Troppi connubi, silenzi e interessi milionari nel passato hanno regolato la vita delle industrie e le tasche dei corrotti, così come le tante assunzioni clientelari fino a poco tempo fa. E questo fin dalla nascita della Rasiom nel 1949 battistrada dell’industrializzazione nel territorio siracusano, già Esso e ora Sonatrach, a seguire tutte le fabbriche della chimica e le altre raffinerie, per completare l’opera con lo scandalo chiamato Isab, in cui furono coinvolti sindaci, politici, giornalisti, ministri, membri dei governi regionali e nazionali con una tangente calcolata di circa due miliardi delle vecchie lire.
Già dal 2008 la Commissione europea ha iniziato nei confronti dell’Italia la procedura d’infrazione, trasformatasi in condanna da parte della Corte di giustizia. La regola è stata invertita: il profitto prima della vita, alla faccia del degrado ambientale, dei danni alla salute e delle sanzioni applicate all’Italia e ai suoi contribuenti.

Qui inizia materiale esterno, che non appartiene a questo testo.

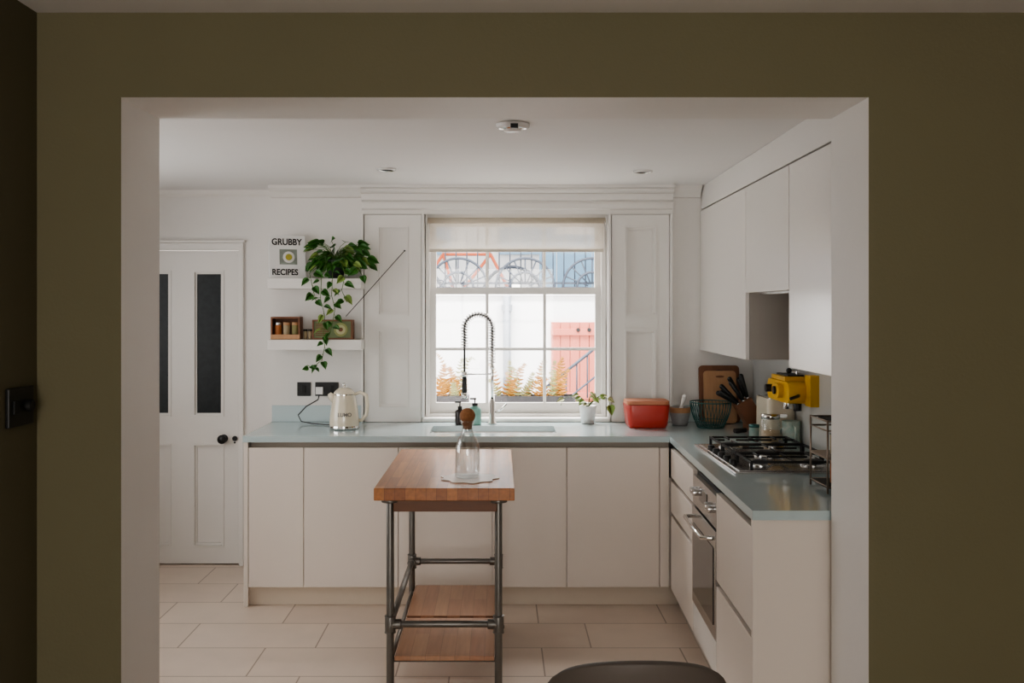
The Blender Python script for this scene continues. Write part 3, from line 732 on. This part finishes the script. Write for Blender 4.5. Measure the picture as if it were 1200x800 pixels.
# yellow wall mounted grinder
b=B('yellow_wall_grinder')
xw=rw(4.95)-0.009
def xcap(xa,xb_,y0,y1,z0,z1,r,m):   # rounded slab extruded along x
    P=rrect(y0,y1,z0,z1,r)
    A=[b.bm.verts.new((xa,p[0],p[1])) for p in P]; C=[b.bm.verts.new((xb_,p[0],p[1])) for p in P]
    b.face(A[::-1],m); b.face(C,m)
    for i in range(len(P)):
        j=(i+1)%len(P); b.face([A[i],A[j],C[j],C[i]],m,True)
xcap(xw-0.13,xw,4.76,5.14,1.158,1.262,0.035,YEL)
xcap(xw-0.155,xw-0.12,4.85,4.97,1.18,1.25,0.03,YEL)
b.box(xw-0.045,xw,4.70,4.78,1.150,1.300,YEL); b.box(xw-0.12,xw-0.01,4.86,5.10,1.262,1.285,YEL)
b.box(xw-0.10,xw-0.02,4.88,5.08,1.285,1.292,BLACK)
for (yy,zz) in ((5.05,1.215),(4.91,1.215)):
    b.cyl((xw-0.13,yy,zz),(xw-0.165,yy,zz),0.020,BLACK)
b.cyl((xw-0.07,4.82,1.160),(xw-0.07,4.82,1.12),0.020,BLACK)
b.cyl((xw-0.07,4.98,1.160),(xw-0.07,4.98,1.115),0.024,CHROME)
b.tube([(xw-0.08,4.765,1.20),(xw-0.10,4.72,1.20),(xw-0.14,4.70,1.19)],0.008,BLACK,8)
b.tube([(xw-0.05,4.9,1.29),(xw-0.05,4.9,1.315),(xw-0.10,4.86,1.315)],0.005,CHROME,8); b.sphere((xw-0.10,4.86,1.315),0.014,BLACK)
b.done(0.004,seg=3)
# jars & tin
b=B('storage_jar')
jc=(1.385,5.01,CH+0.001)
b.lathe(jc,[(0,0),(0.046,0),(0.050,0.006),(0.050,0.115),(0.044,0.125),(0.044,0.132)],BOTTLE,28)
b.lathe(jc,[(0,0.004),(0.046,0.004),(0.046,0.07),(0,0.072)],OAT,28)
b.lathe(jc,[(0,0.13),(0.047,0.13),(0.047,0.152),(0.03,0.156),(0,0.156)],CHROME,28); b.done()
b=B('patterned_mug')
mc=(1.488,5.0,CH+0.001)
b.lathe(mc,[(0,0),(0.042,0),(0.045,0.005),(0.046,0.12),(0.043,0.12),(0.042,0.01),(0,0.008)],OATM,28)
b.tube([(1.488,4.955,CH+0.10),(1.488,4.925,CH+0.095),(1.488,4.918,CH+0.06),(1.488,4.93,CH+0.03),(1.488,4.955,CH+0.025)],0.006,OATM,8)
b.done()
b=B('wooden_lid_jar')
mc=(1.48,5.395,CH+0.001)
b.lathe(mc,[(0,0),(0.042,0),(0.042,0.13),(0.044,0.13,WOODL),(0.044,0.15),(0,0.152)],CERW,24); b.done()
b=B('spice_tin')
b.lathe((1.325,5.10,CH+0.001),[(0,0),(0.026,0),(0.026,0.075,TEAL),(0.027,0.075),(0.027,0.09),(0,0.09)],OATM,20); b.done()
# counter rack near end
RK=mat('brushed_copper_wire',(0.35,0.28,0.23),0.35,0.8)
b=B('metal_spice_rack')
x0,x1,y0_,y1_=1.225,1.47,3.66,3.86
for x in (x0,x1):
    for y in (y0_,y1_): b.cyl((x,y,CH+0.001),(x,y,CH+0.275),0.004,RK,seg=10)
for zz in (0.025,0.13,0.235,0.27):
    b.tube([(x0,y0_,CH+zz),(x1,y0_,CH+zz),(x1,y1_,CH+zz),(x0,y1_,CH+zz)],0.0035,RK,6,closed=True)
b.box(x0,x1,y0_,y1_,CH+0.02,CH+0.026,IRON); b.box(x0,x1,y0_,y1_,CH+0.13,CH+0.136,RK); b.box(x0+0.03,x1,y0_,y1_,CH+0.262,CH+0.268,IRON)
for i,x in enumerate((1.29,1.35,1.41)):
    b.cyl((x,3.76,CH+0.026),(x,3.76,CH+0.10),0.022,cols[i%3]); b.cyl((x,3.76,CH+0.10),(x,3.76,CH+0.115),0.022,WOODL)
    b.cyl((x,3.76,CH+0.136),(x,3.76,CH+0.21),0.022,cols[(i+1)%3]); b.cyl((x,3.76,CH+0.21),(x,3.76,CH+0.225),0.022,CHROME)
b.done()

# ceiling fittings
def downlight(name,x,y,r=0.052):
    b=B(name); b.lathe((x,y,ZC-0.001),[(r,0),(r,-0.006),(r*0.8,-0.010,CHROME),(r*0.72,-0.006,BLACK),(r*0.6,-0.002),(0,-0.002)],CERW,28); b.done()
downlight('recessed_downlight',-0.603,5.25); downlight('recessed_downlight.001',0.78,5.33)
b=B('ceiling_spotlight')
b.lathe((0.055,3.98,ZC-0.001),[(0.068,0),(0.068,-0.012),(0.055,-0.02,CHROME),(0.035,-0.022,CERW),(0.03,-0.030),(0,-0.030)],CERW,32)
b.box(0.045,0.075,3.90,3.915,ZC-0.03,ZC-0.012,BLACK); b.done()

# switch on dining wall
b=B('wall_switch')
b.box(-1.410,-1.398,2.80,2.95,1.278,1.392,BLACK)
b.box(-1.399,-1.392,2.82,2.85,1.315,1.355,IRON); b.cyl((-1.399,2.905,1.335),(-1.380,2.905,1.335),0.018,IRON)
b.done(0.003)

# dining chair
cx,cy=0.326,2.28; TZ=0.818
b=B('backrest')
nu,nv=24,10; grid=[]
for i in range(nu+1):
    u_=-1+2*i/nu; col=[]
    ue=max(-0.999,min(0.999,u_))
    ztop=TZ-0.15*(1-math.sqrt(1-ue*ue*0.96))
    for j in range(nv+1):
        v=j/nv; x=cx+0.215*math.sin(u_*1.25)/math.sin(1.25); yy=cy+0.12*(1-math.cos(u_*1.25))/(1-math.cos(1.25))*1.0-0.05*v
        col.append(b.bm.verts.new((x,yy,0.47+v*(ztop-0.47))))
    grid.append(col)
for i in range(nu):
    for j in range(nv): b.face([grid[i][j],grid[i+1][j],grid[i+1][j+1],grid[i][j+1]],CHAIRM,True)
bk=b.done(solid=0.022,bevel=0.004)
b=B('seat'); b.prism(rrect(cx-0.22,cx+0.22,cy+0.0,cy+0.43,0.12),0.44,0.475,CHAIRM); st=b.done(0.01)
b=B('legs')
for sx in (-1,1):
    for (y0_,y1_) in ((cy+0.07,cy+0.02),(cy+0.36,cy+0.41)):
        b.cyl((cx+sx*0.15,y0_,0.44),(cx+sx*0.20,y1_,0.0),0.016,WOODM,r1=0.010)
lg=b.done()
e=bpy.data.objects.new('dining_chair',None); bpy.context.scene.collection.objects.link(e)
for o in (bk,st,lg): o.parent=e

# ------------------------------------------------------------ outside
b=B('exterior_ground'); b.box(-6,6,6.36,9.2,-0.1,0.55,EXTG); b.box(-12,12,9.2,30,1.2,1.45,EXTG); b.done()
b=B('exterior_garden_wall'); b.box(-5,5,9.0,9.2,0.5,1.74,EXTW); b.box(-5,5,8.97,9.23,1.74,1.775,EXTW); b.done(0.005)
b=B('exterior_timber_gate')
for i in range(5): b.box(0.475+i*0.087,0.558+i*0.087,8.96,8.995,0.60,1.50,EXTR)
b.box(0.47,0.91,8.94,8.96,1.38,1.44,EXTR); b.box(0.47,0.91,8.94,8.96,0.80,0.86,EXTR)
for x in (0.72,0.82): b.cyl((x,8.96,1.43),(x,8.93,1.43),0.018,BLACK)
b.done(0.003)
b=B('exterior_stair_railing')
p0=Vector((0.40,8.55,0.93)); p1=Vector((0.86,8.55,1.30))
b.tube([p0,p1],0.014,EXTD,8); b.tube([p0-Vector((0,0,.25)),p1-Vector((0,0,.25))],0.009,EXTD,8)
for i in range(6):
    q=p0.lerp(p1,i/5); b.tube([q,q-Vector((0,0,0.38)) if q.z-0.38>0.55 else Vector((q.x,q.y,0.55))],0.007,EXTD,6)
b.tube([p1,(1.4,8.55,1.3)],0.014,EXTD,8)
b.done()
b=B('exterior_drainpipe'); b.cyl((0.07,8.93,0.55),(0.07,8.93,1.74),0.035,EXTGY); b.box(0.02,0.12,8.9,8.97,1.60,1.66,EXTGY); b.done()
b=B('exterior_railings')
for i in range(60):
    x=-3+i*0.1; b.cyl((x,9.1,1.775),(x,9.1,2.55),0.006,EXTD,seg=6)
for z in (1.85,2.5): b.box(-3,3,9.09,9.11,z,z+0.02,EXTD)
for cx in (0.24,0.86,-0.38):   # fan shaped ironwork arches
    for r in (0.27,0.14):
        b.tube([(cx+r*math.cos(PI*i/20),9.08,1.82+r*math.sin(PI*i/20)) for i in range(21)],0.012,EXTD,8)
    for i in range(9):
        a=PI*i/8; b.cyl((cx+.04*math.cos(a),9.08,1.82+.04*math.sin(a)),(cx+.27*math.cos(a),9.08,1.82+.27*math.sin(a)),0.007,EXTD,seg=6)
b.done()
def bike(name,x,y,colr,sc=1.0):
    b=B(name); r=0.30*sc; zc=1.45+r; d=1.0*sc
    for cx in (x,x+d):
        b.tube([(cx+r*math.cos(a*PI/20),y,zc+r*math.sin(a*PI/20)) for a in range(40)],0.016,EXTD,8,closed=True)
        b.tube([(cx+r*.93*math.cos(a*PI/20),y,zc+r*.93*math.sin(a*PI/20)) for a in range(40)],0.007,CHROME,6,closed=True)
        for a in range(20): b.cyl((cx,y,zc),(cx+r*math.cos(a*PI/10),y,zc+r*math.sin(a*PI/10)),0.003,CHROME,seg=5)
        b.cyl((cx,y-.05,zc),(cx,y+.05,zc),0.02,CHROME)
    bb=(x+d*0.43,y,zc-0.02); st=(x+d*0.30,y,zc+0.42); hd=(x+d*0.78,y,zc+0.42)
    for p,q in ((bb,st),(st,hd),(bb,hd),(bb,(x,y,zc)),((x,y,zc),st),(hd,(x+d,y,zc))): b.tube([p,q],0.016,colr,8)
    b.tube([st,(x+d*0.27,y,zc+0.52)],0.012,CHROME,8); b.sphere((x+d*0.26,y,zc+0.54),0.08,BLACK,sy=0.5,sz=0.3)
    b.tube([hd,(x+d*0.76,y,zc+0.52),(x+d*0.84,y+.2,zc+0.54)],0.012,CHROME,8); b.tube([(x+d*0.76,y,zc+0.52),(x+d*0.84,y-.2,zc+0.54)],0.012,CHROME,8)
    b.cyl((bb[0],y-.04,bb[2]),(bb[0],y-.045,bb[2]),0.08,CHROME)
    b.done()
bike('exterior_bicycle',-0.85,9.75,EXTO,0.98)
b=B('exterior_hoarding')
for i in range(12):
    b.box(0.45+i*0.2,0.64+i*0.2,11.0,11.04,1.45,2.45,EXTB)
b.done()
b=B('exterior_building')
b.box(-10,10,14,14.5,1.4,7,EXTBR)
for i in range(9): b.box(-6+i*1.5,-5.2+i*1.5,13.95,14.0,2.4,4.0,EXTB)
b.done()
def planter(name,x0,x1,n,hmax):
    b=B(name); y0,y1=6.42,6.58; zb,zt=0.972,1.05
    b.box(x0,x1,y0,y0+0.01,zb,zt,POTD); b.box(x0,x1,y1-0.01,y1,zb,zt,POTD); b.box(x0,x0+0.01,y0+.01,y1-.01,zb,zt,POTD); b.box(x1-0.01,x1,y0+.01,y1-.01,zb,zt,POTD)
    b.box(x0+.01,x1-.01,y0+.01,y1-.01,zb,zt-0.02,SOIL)
    for k in range(n):
        bx_=random.uniform(x0+.03,x1-.03); by_=random.uniform(y0+.03,y1-.03); a=random.uniform(0,2*PI); R_=random.uniform(0.06,0.14); H_=random.uniform(0.10,hmax)
        P=[Vector((bx_+math.cos(a)*R_*t,by_+math.sin(a)*R_*0.5*t,zt-0.02+H_*math.sin(t*PI*0.62))) for t in (0,.2,.4,.6,.8,1)]
        m=FERN if random.random()<0.62 else PALEL
        b.tube(P,0.0018,m,4)
        for i in range(1,14):
            t=i/14*5; kk=int(t); q=P[kk].lerp(P[min(kk+1,5)],t-kk); d=(P[min(kk+1,5)]-P[kk]).normalized()
            s2=0.040*(1-i/16)
            for sd in (1,-1):
                side=d.cross(Vector((0,1,0.2))).normalized()*sd
                b.leaf(q,side+d*0.4,(0,-1,.3),s2,m,w=0.5,curl=0.1)
    b.done(recalc=False)
planter('exterior_fern_planter',-0.45,-0.20,16,0.31); planter('exterior_fern_planter.001',-0.03,0.50,26,0.28)
b=B('exterior_window_ledge'); b.box(-0.6,0.8,6.351,6.62,0.90,0.97,EXTW); b.done(0.004)

# ------------------------------------------------------------ lights
def area(name,loc,target,sx,sy,power,col):
    l=bpy.data.lights.new(name,'AREA'); l.shape='RECTANGLE'; l.size=sx; l.size_y=sy; l.energy=power; l.color=col
    o=bpy.data.objects.new(name,l); bpy.context.scene.collection.objects.link(o); o.location=loc
    d=Vector(target)-Vector(loc); o.rotation_euler=d.to_track_quat('-Z','Y').to_euler(); return o
area('daylight_kitchen_window',(0.1,7.7,3.9),(0.0,5.0,0.9),3.0,1.8,900,(1.0,0.98,0.96))
area('added_fill_side',(-2.74,4.5,1.5),(0,4.5,1.35),1.5,1.15,9,(1.0,0.94,0.87))  # fill lamp added at the unseen left opening to brighten the kitchen
area('added_fill_rear',(-0.2,-3.15,1.4),(0.3,3,1.3),2.1,1.7,74,(1.0,0.92,0.83))  # fill lamp added behind the camera to light the dining room
w=bpy.data.worlds.new('sky'); bpy.context.scene.world=w; w.use_nodes=True
bg=w.node_tree.nodes['Background']; bg.inputs[0].default_value=(0.92,0.96,1.0,1); bg.inputs[1].default_value=3.3
bpy.context.scene.view_settings.look='AgX - Medium High Contrast'

# ------------------------------------------------------------ camera
cam=bpy.data.cameras.new('camera'); co=bpy.data.objects.new('camera',cam); bpy.context.scene.collection.objects.link(co)
co.location=(0,0,1.62); co.rotation_euler=(PI/2,0,0); cam.sensor_width=36; cam.lens=34.5
cam.shift_x=15/1200; cam.shift_y=-38/1200
cam.clip_start=0.05; cam.clip_end=200
bpy.context.scene.camera=co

Gli impianti più inquinati a livello sanitario sono noti. In Sicilia poli petrolchimici sono quelli di Gela, che è stato prima della chiusura fonte di emissioni, come ossidi di zolfo e altri forti inquinanti, quello di Milazzo e il Petrochimico di Priolo; quest’ultimo tra i più inquinanti d’Europa. Le speranze sono ora riposte sulla decisione del Ministro dell’Ambiente Costa che ha annunciato investimenti e controlli più severi. Quelli che mancano sono i controlli con l’effetto della prova per chi inquina. Difficile stabilire chi inquina e chi no in un territorio vasto con tre raffinerie impianti che trattano prodotti chimici e diversi depuratori che trattano reflui industriali e civili che rilasciano nell’aria puzza nauseabonda e miasmi a volontà. La regola chi inquina paga, non si applica.

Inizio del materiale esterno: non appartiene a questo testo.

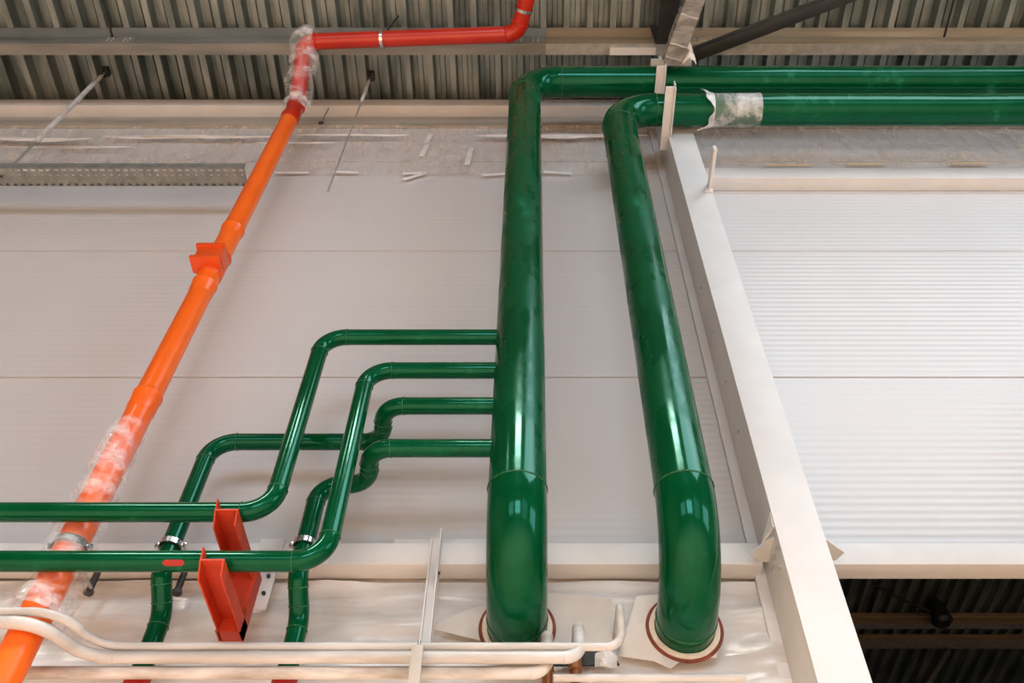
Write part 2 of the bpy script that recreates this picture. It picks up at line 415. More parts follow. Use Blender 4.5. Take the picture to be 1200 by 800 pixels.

Infatti, il Piano Regionale di Tutela della Qualità dell’Aria approvato dalla Giunta Musumeci nel luglio del 2018, non piace alle industrie. Un documento valido per la pianificazione che mette in moto interventi sulle emissioni d’inquinanti del traffico veicolare, i grandi impianti industriali, dell’energia, degli incendi boschivi, dei porti, dei rifiuti per garantire la buona qualità dell’aria sul territorio della Sicilia e in particolare sui principali centri urbani, sulle aree industriali, dove si registrano superamenti dei valori limite previsti dalla normativa. Il Piano costituisce un primo valido contributo diretto a contrastare l’attuale stato in cui versa l’ambiente nel Sin di Priolo. Le industrie, manco a dirlo, hanno presentato ricorso contro il Piano regionale che ritengono “obsoleto e non rispondente alle attuali condizioni”. Nei motivi il riferimento al mancato rispetto delle fasi di concertazione prima dell’approvazione del Piano, ai dati non aggiornati riportati nel Piano circa le fonti di emissione in atmosfera, fermi al 2012, e sulla qualità dell’aria, fermi al 2015, e a strumentazioni di monitoraggio obsolete e superate da tecnologie più affidabili e avanzate. Il 28 novembre il Tar di Palermo si esprimerà sul ricorso presentato dalle aziende del petrolchimico siracusano.